Ten years ago, we, The Deep Play Research Group, were invited to write a regular series of articles for this journal exploring the relationship between technology, creativity and learning. To celebrate this anniversary, we decided to write two summary/ synthesis articles, looking across these 56 pieces that we have published so far. In the first synthesis article, published in the last issue, we took a somewhat personal stance, having current members of the group describe a few of their favorite conversations with creativity researchers who we have interviewed for the series. We used these descriptions to point to both the diversity of ideas we have explored over the years and also to locate deeper themes and ideas that hold this series together.
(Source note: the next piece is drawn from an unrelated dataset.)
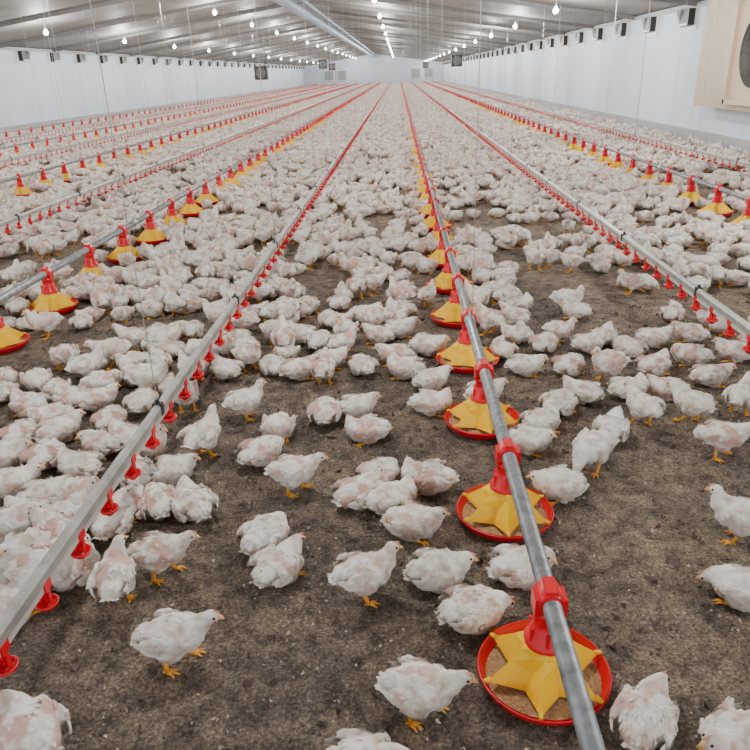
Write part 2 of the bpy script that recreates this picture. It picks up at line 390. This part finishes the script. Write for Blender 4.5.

In this, the second of our ten-year celebratory pieces, we take a somewhat different approach, that of looking back on this series, to identify lessons learned, possible opportunities missed, and use that knowledge to look ahead to the future of the series. Complete citation given below:

Mishra, P., Henriksen, D. & Richardson, C. (2023). From crayons to AI: Widening the lens on educational technology. TechTrends, https://doi.org/10.1007/s11528-023-00839-9

As we look ahead to the continuation of this series, we are proud of what we have achieved in the past decade. In this article we have aimed to capture a set of key ideas and themes, with thought-pieces, explorations, and conversations with some of the greatest scholars and thinkers in this area. That said—this is still not enough. We must recognize that there are broader and deeper trends that impact education, beyond the classroom and existing educational systems. Moving forward, this series must keep a dual focus. It is critical to recognize that the only constant is change, and it can be difficult to understand and assess the most pervasive and systemic effects of the tools we have in hand today. The impact of some of these technologies may not be directly within the classroom but happen to society broadly, and thus will indirectly but still powerfully affect education. The issues we discuss in this series will continue to evolve and our goal is to maintain a sense of perspective about the effects (both positive and negative). When it comes to future-thinking, the goal should always be to imagine broadly, to cast a wider net and expand our lenses, to try to stick our necks out a bit more—thinking more expansively, and critically, about the culture, values and sociology of technology, creativity and learning. In it in this way, that this series, and the work that we do as educators and researchers will continue to be relevant ten years into the future.